Still, the school, which sits on 18 acres, has no single government teacher and is run by volunteers whose attendance is as erratic and unpredictable as their salaries.

“I’m a jobless but qualified teacher trained to handle mathematics and chemistry, but I work under very difficult circumstances. Sometimes the students simply don’t turn up for classes especially because they know they have to spend the whole day hungry since we cannot provide any meals. I can’t teach chemistry practicals because we have no laboratory and sometimes I skip school if I get a casual job around,” says Mr Simon Loote, one of the volunteers.

BoM chairman Julius Seki dismisses claims that herders don’t value learning.

“If they didn’t value education, why would we have 53 students consistently attending such a decrepit school? It’s because they have hope education will give them an opportunity for a bright future,” he says, adding that early marriages were not as rampant as is generally believed.
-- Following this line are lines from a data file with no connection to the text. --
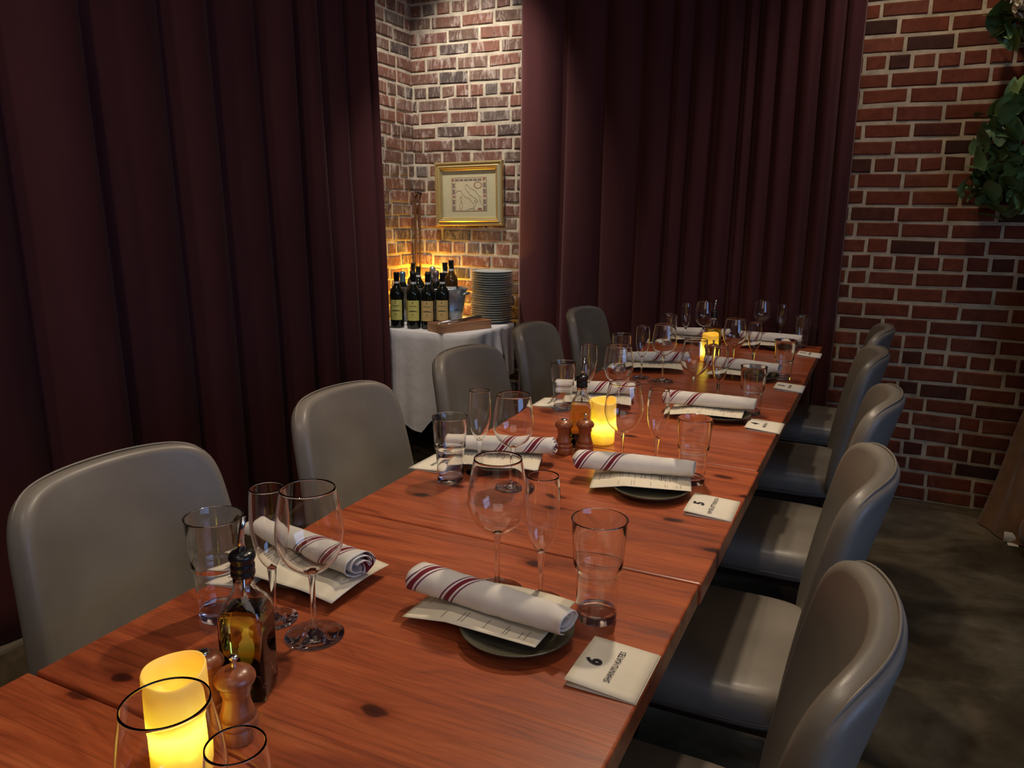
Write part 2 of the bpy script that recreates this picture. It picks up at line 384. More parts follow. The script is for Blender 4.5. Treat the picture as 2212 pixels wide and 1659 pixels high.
brick_wall('wall_left', 2.9, WE, CEIL, lambda u, z, d: (WL+d, u, z), B_OLD, MORT_OLD, 11, box(WL-.1, WL, WF, WE, 0, CEIL))
struct(link('trim_1', *box(-2.6, -2.40, WF, 3.3, 0, .012), mat('pale_concrete', lin((132, 122, 104)), .8), smooth=False))

lampm = mat('added_lamp_glow', (1, .9, .75, 1), .4); nb = NT(lampm).b; nb.inputs['Emission Color'].default_value = (1, .84, .62, 1); nb.inputs['Emission Strength'].default_value = 14
lp_ = []
for i, (x, y) in enumerate([(-1.3, -.9), (-.3, -.9), (.9, -.2), (1.7, 1.1), (.9, 2.3), (-1.3, .6), (-.6, 2.0), (-1.2, 3.0)]):  # unseen lamps added overhead to put glints in the glassware
    L_ = tag(link('added_glint_lamp', *lathe([(.055, -.06), (.07, -.055), (.07, 0)], 28, True, True), BLACKMETAL, loc=(x, y, CEIL)), 'x', 'lamp', 'added unseen lamps for glints on glass')
    L_['label'] = 'added unseen black ceiling lamp for glass glints, '+['behind the viewer left', 'behind the viewer', 'near right', 'far right side', 'right of the brick wall foliage', 'above the near left chairs', 'above the middle of the table', 'above the far left chairs'][i]
    link('glint_disc', *lathe([(.0005, -.0625), (.05, -.0615), (.054, -.0602)], 28, False, False), lampm, L_)

# window in the right-hand wall, behind the camera's view
wy0, wy1, wz0, wz1 = -1.2, 1.4, 1.15, 2.5
pane = mat('dusk_pane', (.1, .2, .4, 1), .1); nb = NT(pane).b; nb.inputs['Emission Color'].default_value = (.30, .52, 1, 1); nb.inputs['Emission Strength'].default_value = 4.2
wn = struct(link('window_1', *box(WR-.012, WR-.006, wy0, wy1, wz0, wz1), pane, smooth=False))
fr = [box(WR-.04, WR, wy0-.05, wy1+.05, z-.03, z+.03) for z in (wz0, (wz0+wz1)/2, wz1)]+[box(WR-.04, WR, y-.025, y+.025, wz0, wz1) for y in (wy0, wy0+.65, wy0+1.3, wy0+1.95, wy1)]
link('window_frame', *merge(*fr), mat('black_frame', (.02, .02, .02, 1), .5), wn, False)

# ---------------------------------------------------------------- curtains
def curtain(name, label, bounds, path, z0, z1, depth, seed, power=.75):
    """bounds: fold boundaries along the rod; each fold bulges out by depth"""
    V = []; n = 0; nz = 26; us = []
    for a, b in zip(bounds[:-1], bounds[1:]):
        for k in range(14): us.append((a+(b-a)*k/14, k/14, n))
        n += 1
    us.append((bounds[-1], 0, n))
    amp = [depth*random.Random(seed+i).uniform(.7, 1.25) for i in range(n+1)]; sk = [random.Random(seed*3+i).uniform(.3, .7) for i in range(n+1)]
    for jz in range(nz+1):
        t = jz/nz; z = z0+(z1-z0)*t
        for u, k, i in us:
            s = k/sk[i]*.5 if k < sk[i] else .5+(k-sk[i])/(1-sk[i])*.5
            d = amp[i]*max(0, math.sin(PI*s))**power+.012*noise.noise(Vector((u*5, z*.7, seed)))
            du = .018*noise.noise(Vector((u*2.2, z*.55, seed+5)))
            V.append(path(u+du, d, z))
    w_ = len(us); F = [(j*w_+i, j*w_+i+1, (j+1)*w_+i+1, (j+1)*w_+i) for j in range(nz) for i in range(w_-1)]
    o = link(name, V, F, VELVET); solidify(o, .004); return tag(o, label, 'curtain', None)
lb = [-2.5, -2.1, -1.7, -1.3, -.95, -.6, -.2, .15, .5, .83, 1.15, 1.56, 1.86, 2.20, 2.42, 2.68, 2.88, 3.08, 3.24, 3.31, 3.365]
curtain('velvet_curtain', 'burgundy velvet curtain along the left wall behind the left chairs', lb,
        lambda u, d, z: (-2.50+d-.008*(z-1.4)+(0 if u < 3.1 else (u-3.1)*.22), u-.02*(z-1.4), z), .02, 3.2, .10, 4, .8)
rb = [-1.925, -1.66, -1.435, -1.24, -1.07, -.97, -.845, -.72, -.655, -.56, -.46, -.36, -.27, -.19]
curtain('velvet_curtain', 'dark burgundy velvet curtain at the far table end, right of the framed map', rb,
        lambda u, d, z: (u, 4.125-d, z), .02, 3.2, .072, 9, .75)

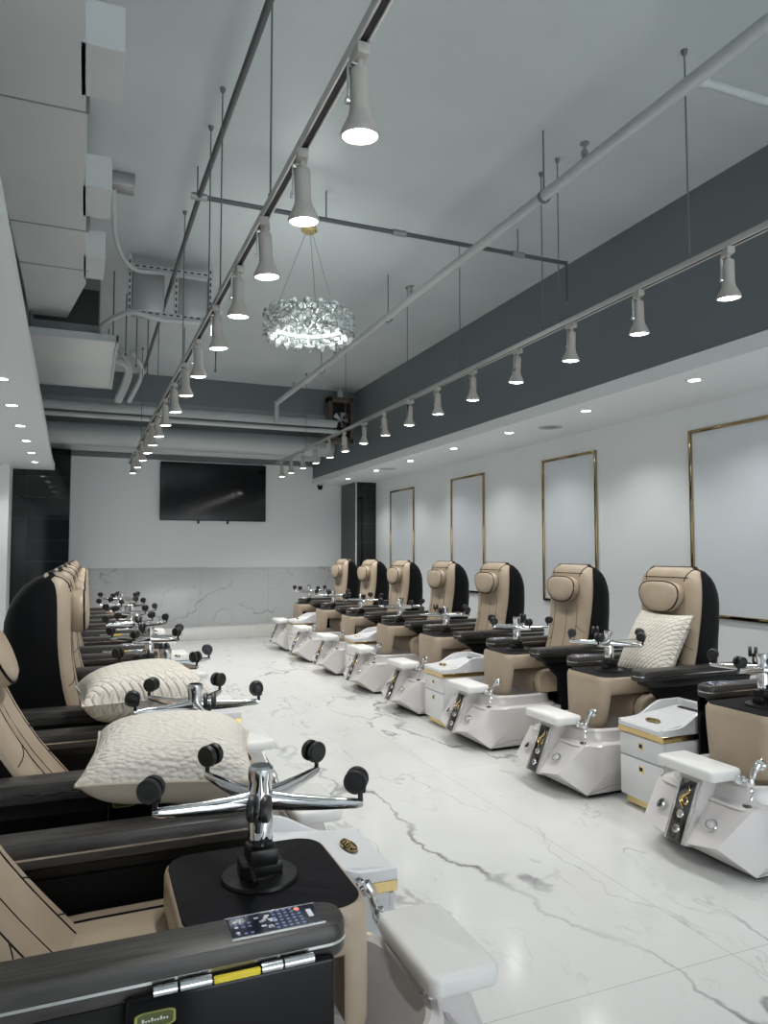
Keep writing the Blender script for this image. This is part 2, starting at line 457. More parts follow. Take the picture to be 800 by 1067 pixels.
for i, (x, y) in enumerate(((4.24, 6.0), (4.11, 9.9))):
    t = thing('ceiling_speaker', ['round flush speaker grille in the right soffit between two downlights, nearer one', 'round flush speaker grille in the right soffit, farther one'][i], 'speaker', (x, y, 2.70), 0, 'speaker grilles in the right soffit')
    bm = NB(); lathe(bm, [(.10, 0), (.105, -.006), (.115, -.006), (.12, 0)], 32, cap=False); obj('rim', bm, 'cart_white', t)
    bm = NB(); lathe(bm, [(.003, -.004), (.103, -.003), (.103, .001)], 32); obj('grille', bm, 'grey_metal', t)

# ------------------------------------------------------------------ track lights
def track(name_label, pa, pb, wires, group):
    pa, pb = V(pa), V(pb)
    t = thing('lighting_track', name_label, 'lighting track', pa)
    d = pb - pa; L = d.length; ang = math.atan2(d.y, d.x)
    q = NB()
    for y0, y1, z0, z1 in ((-.018, -.010, -.014, .018), (.010, .018, -.014, .018), (-.018, .018, .010, .018)):
        box(q, (0, y0, z0), (L, y1, z1), .002, 1)
    o = obj('rail', q, 'track', t); o.rotation_euler = (0, -math.asin(d.z / L), ang)
    q = NB(); box(q, (0.002, -.010, -.009), (L - .002, .010, .010)); o = obj('rail_slot', q, 'track_slot', t); o.rotation_euler = (0, -math.asin(d.z / L), ang)
    for s in wires:
        p = d * s
        q = NB(); tube(q, [(p.x, p.y, .018), (p.x, p.y, CEIL - pa.z - p.z)], .004, 8)
        lathe(q, [(.003, 0.03), (.009, .03), (.009, 0), (.003, 0)], 10, T(p.x, p.y, .018))
        lathe(q, [(.003, 0), (.016, 0), (.012, -.02), (.004, -.03)], 12, T(p.x, p.y, CEIL - pa.z - p.z))
        obj('suspension_wire', q, 'wire', t)
    return t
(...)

Area chief Daniel Eshkon says no government official from the Education offices in Nanyuki or from Jogoo House has ever visited the school.

Mr Loote says many parents no longer found early marriages lucrative because “law enforcement has cracked the whip quite hard on it so most parents avoid it.”

It becomes a problem when you do not know how to keep your child engaged meaningfully because the schools are so far from here, says Mr Loote.

Mr Muriithi describes Louinek as the epitome of all that is wrong with government priorities.

“Why can’t the government spend more resources on poor areas to push up literacy levels instead of piling up funds in well-established national and county schools which are also supported by the alumni networks?” he poses.